- [Exercise directions]
Begin with the first line below and retype each line exactly through the line containing "from math import radians as R". Any pictures are to be left out.

- [Data provided]
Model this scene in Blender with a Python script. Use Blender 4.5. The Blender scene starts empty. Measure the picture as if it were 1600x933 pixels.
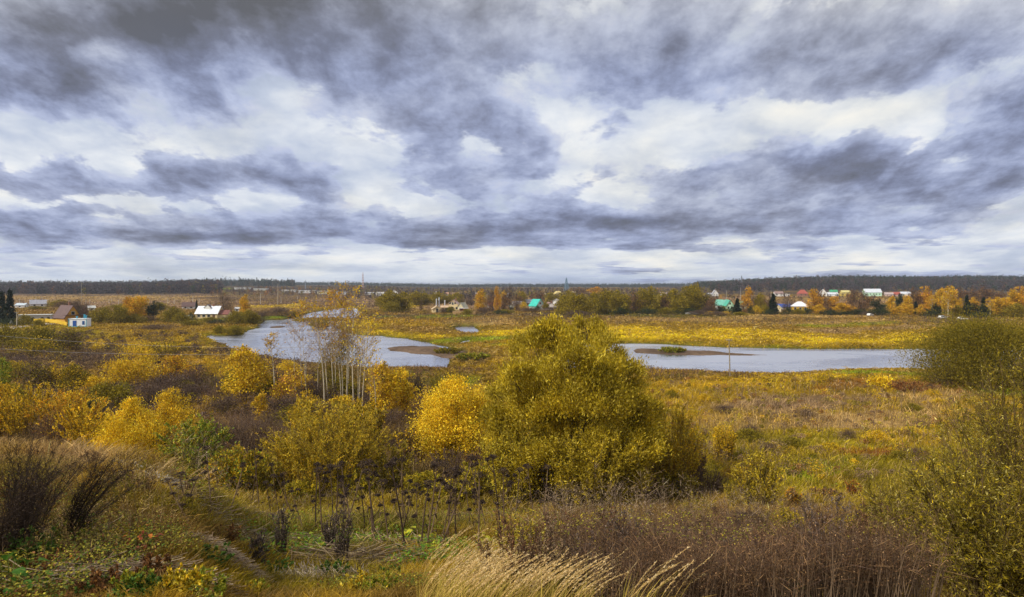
import bpy, math
import numpy as np
from math import radians as R

# ---------------------------------------------------------------- camera
F = 1067.0            # focal length in photograph pixels (24 mm on 36 mm, 1600 wide)
HOR = 446.0           # horizon row
HAZE = 0.00009
EYE = 18.0            # eye height above the water
sc = bpy.context.scene
COL = sc.collection
cam_d = bpy.data.cameras.new("camera")
cam = bpy.data.objects.new("camera", cam_d); COL.objects.link(cam)
cam.location = (0, 0, EYE); cam.rotation_euler = (R(90), 0, 0)
cam_d.sensor_width = 36.0; cam_d.lens = 24.0
cam_d.shift_y = -(466.5 - HOR) / 1600.0
cam_d.clip_start = 0.1; cam_d.clip_end = 30000
sc.camera = cam
sc.view_settings.view_transform = 'Standard'
sc.view_settings.look = 'None'
sc.view_settings.gamma = 1.0
sc.view_settings.exposure = 0.0
sc.view_settings.use_curve_mapping = False
sc.cycles.max_bounces = 5; sc.cycles.diffuse_bounces = 2; sc.cycles.glossy_bounces = 2
sc.cycles.transmission_bounces = 3; sc.cycles.transparent_max_bounces = 4
sc.cycles.caustics_reflective = False; sc.cycles.caustics_refractive = False

SUN_EL, SUN_AZ = 38.0, -125.0      # behind and left of the camera (azimuth from +Y, clockwise)

# ---------------------------------------------------------------- world: sky with stratocumulus
world = bpy.data.worlds.new("World"); sc.world = world
world.use_nodes = True
nt = world.node_tree; nt.nodes.clear()

class NG:
    """tiny expression helper over a node tree"""
    def __init__(s, nt): s.nt = nt
    def n(s, t, **k):
        o = s.nt.nodes.new(t)
        for a, b in k.items(): setattr(o, a, b)
        return o
    def put(s, sock, v):
        if isinstance(v, (int, float)): sock.default_value = v
        elif isinstance(v, (tuple, list)): sock.default_value = v
        else: s.nt.links.new(v, sock)
    def m(s, op, a, b=0.0, c=0.0, clamp=False):
        o = s.n('ShaderNodeMath', operation=op); o.use_clamp = clamp
        s.put(o.inputs[0], a); s.put(o.inputs[1], b)
        if op in ('MULTIPLY_ADD', 'SMOOTH_MIN', 'COMPARE'): s.put(o.inputs[2], c)
        return o.outputs[0]
    def add(s, a, b): return s.m('ADD', a, b)
    def sub(s, a, b): return s.m('SUBTRACT', a, b)
    def mul(s, a, b): return s.m('MULTIPLY', a, b)
    def div(s, a, b): return s.m('DIVIDE', a, b)
    def xyz(s, a, b, c):
        o = s.n('ShaderNodeCombineXYZ')
        for i, v in enumerate((a, b, c)): s.put(o.inputs[i], v)
        return o.outputs[0]
    def noise(s, vec, scale, detail=6, rough=0.55, dist=0.0, lac=2.0):
        o = s.n('ShaderNodeTexNoise'); o.noise_dimensions = '3D'
        s.put(o.inputs['Vector'], vec); s.put(o.inputs['Scale'], scale)
        o.inputs['Detail'].default_value = detail; o.inputs['Roughness'].default_value = rough
        o.inputs['Distortion'].default_value = dist; o.inputs['Lacunarity'].default_value = lac
        return o
    def rng(s, v, a, b, c=0.0, d=1.0, smooth=True):
        o = s.n('ShaderNodeMapRange'); o.interpolation_type = 'SMOOTHSTEP' if smooth else 'LINEAR'
        s.put(o.inputs['Value'], v)
        for k, q in zip(('From Min', 'From Max', 'To Min', 'To Max'), (a, b, c, d)): s.put(o.inputs[k], q)
        return o.outputs[0]
    def ramp(s, v, stops, interp='EASE'):
        o = s.n('ShaderNodeValToRGB'); o.color_ramp.interpolation = interp
        e = o.color_ramp.elements
        while len(e) < len(stops): e.new(0.5)
        for el, (p, c) in zip(e, stops): el.position = p; el.color = (*c, 1)
        s.put(o.inputs[0], v); return o.outputs[0]
    def mix(s, f, a, b, mode='MIX'):
        o = s.n('ShaderNodeMix', data_type='RGBA', blend_type=mode)
        s.put(o.inputs[0], f); s.put(o.inputs[6], a if not isinstance(a, tuple) else (*a, 1))
        s.put(o.inputs[7], b if not isinstance(b, tuple) else (*b, 1)); return o.outputs[2]

g = NG(nt)
def srgb(r, gg, b):
    f = lambda c: (c / 255 / 12.92) if c / 255 <= 0.04045 else ((c / 255 + 0.055) / 1.055) ** 2.4
    return (f(r), f(gg), f(b))
tc = g.n('ShaderNodeTexCoord')
sp = g.n('ShaderNodeSeparateXYZ'); g.put(sp.inputs[0], tc.outputs['Generated'])
dx, dy, dz = sp.outputs
zc = g.m('MAXIMUM', dz, 0.0)
ay = g.m('MAXIMUM', g.m('ABSOLUTE', dy), 0.15)
# direction slopes: sa = sideways, sb = upwards (real directions in the world)
sa0 = g.div(dx, ay); sb0 = g.div(zc, ay)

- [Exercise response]
Model this scene in Blender with a Python script. Use Blender 4.5. The Blender scene starts empty. Measure the picture as if it were 1600x933 pixels.
import bpy, math
import numpy as np
from math import radians as R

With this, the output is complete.